Действительно, огромные территориальные владения были реквизированы по велению Ивана Васильевича во второй половине 1560-х годов, а в 1570-х эта политика знала "рецидивы". И, спору нет, при этом ощутимые потери понесли крупные вотчинники, относящиеся к видным княжеским родам.

Но у опричных преобразований, связанных с земельной собственностью, основным был, думается, все-таки позитивный аспект. Иными словами, прежде всего важно, для какой цели реквизировались земельные владения у прежних хозяев, а не против кого были направлены все эти меры. Между тем сокращенная версия указа об учреждении опричнины, помещенная в официальной летописи, дает ясное представление о том, каковы приоритеты опричной политики в этом направлении: "…а учините государю у себя в опришнине князей и дворян, и детей боярских дворовых, и городовых 1000 голов, и поместья им подавал в тех городех с одново, которые городы поймал. А вотчинников и помещиков, которым не быти в опришнине, велел ис тех городов вывести и подавати земли велел в то месго в ыных городех, понеже опришнину повеле учините себе особно". Иными словами, первейшая и главная цель опричной аграрной политики состоит в обеспечении служилых людей государева корпуса поместьями. Очевидно, речь идет о том, чтобы дать опричной братии лучшие земельные владения в Московском государстве. Никакая социальная группа не выдвинута на роль "донора". Та же княжеская аристократия нигде не названа как приоритетный объект реквизиций. А монография В. Б. Кобрина "Власть и собственность в средневековой России" показала, что политика отчуждения поместий и вотчин не имела специальной антикняжеской направленности и не привела к подрыву княжеского землевладения в России. Землю, таким образом, забирали там, где ее удобно было забрать. Важно было наилучшим образом обеспечить новорожденное опричное войско, а не обидеть или разорить кого-то при этом.

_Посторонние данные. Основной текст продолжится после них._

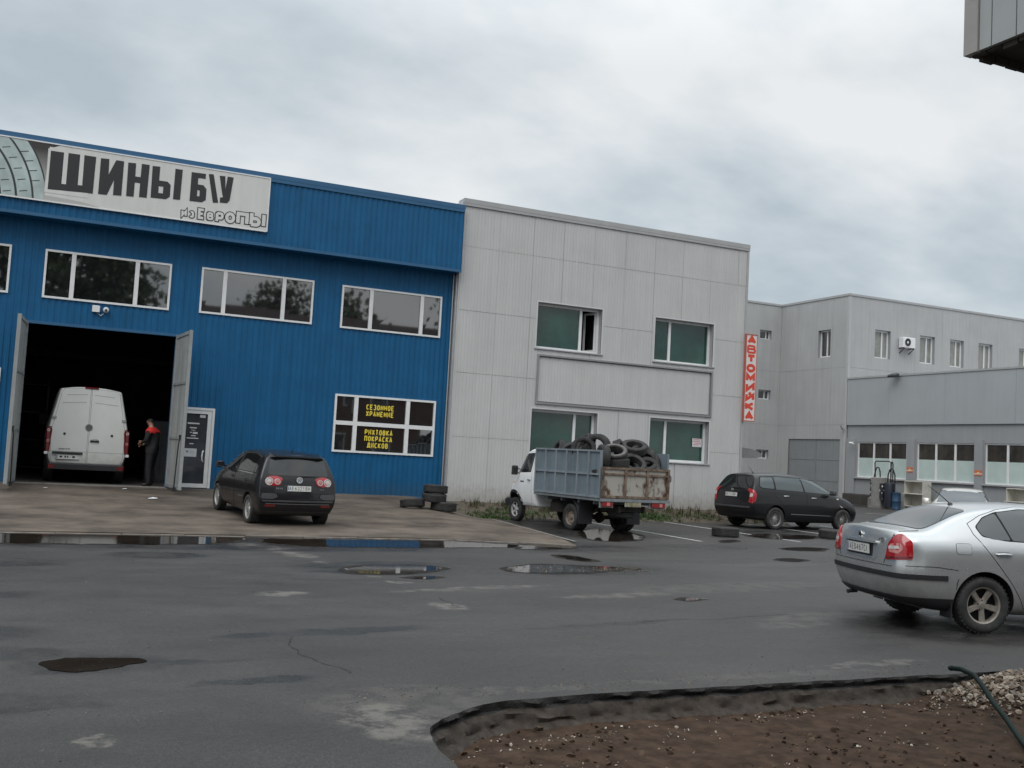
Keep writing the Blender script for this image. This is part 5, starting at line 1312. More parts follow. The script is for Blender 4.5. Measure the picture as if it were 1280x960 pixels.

Р. Г. Скрынников писал о массовой казанской ссылке тех, кто потерял в опричном секторе свои вотчины и поместья. В частности, историк отмечал обилие аристократов, служивших по княжеским спискам, указывал на значительное количество крупнейших и самых родовитых представителей знати, связанной с Владимиро-Суздальской землей. Но во-первых, помимо богатейших аристократов высланы были совершенно незаметные. Зачем? К чему по ним-то "наносить удар"? И во-вторых, казанских ссыльных довольно быстро вернули на территорию коренных русских уездов. Если бы надо было "нанести удар" по ним — так сгноили бы их на казанских землях. Нет, по всей видимости, государь все-таки нуждался в их военно-административных услугах и не собирался сводить под корень старинные рода. Впоследствии многие из них еще при жизни Ивана Васильевича получили назад свои владения или обрели новые, взамен прежних. Дело здесь, вероятно, не в каких-то особенных, требующих насильственного разрыва сопряжениях старых княжеских семейств с землями, на которых они жили, или "связях с местными обществами", как писал С. Ф. Платонов. Просто прежних землевладельцев надо было убрать с тех мест, где предполагалось воцарить опричников, — чтобы не мешали обустройству новых помещиков, чтобы, не дай бог, не делали попыток оказать сопротивление. Их и убрали под Казань — от греха подальше. По большей части произошло следующее: в 1565 году людей выслали на окраину страны, а уже в 1566 году вернули обратно в центр.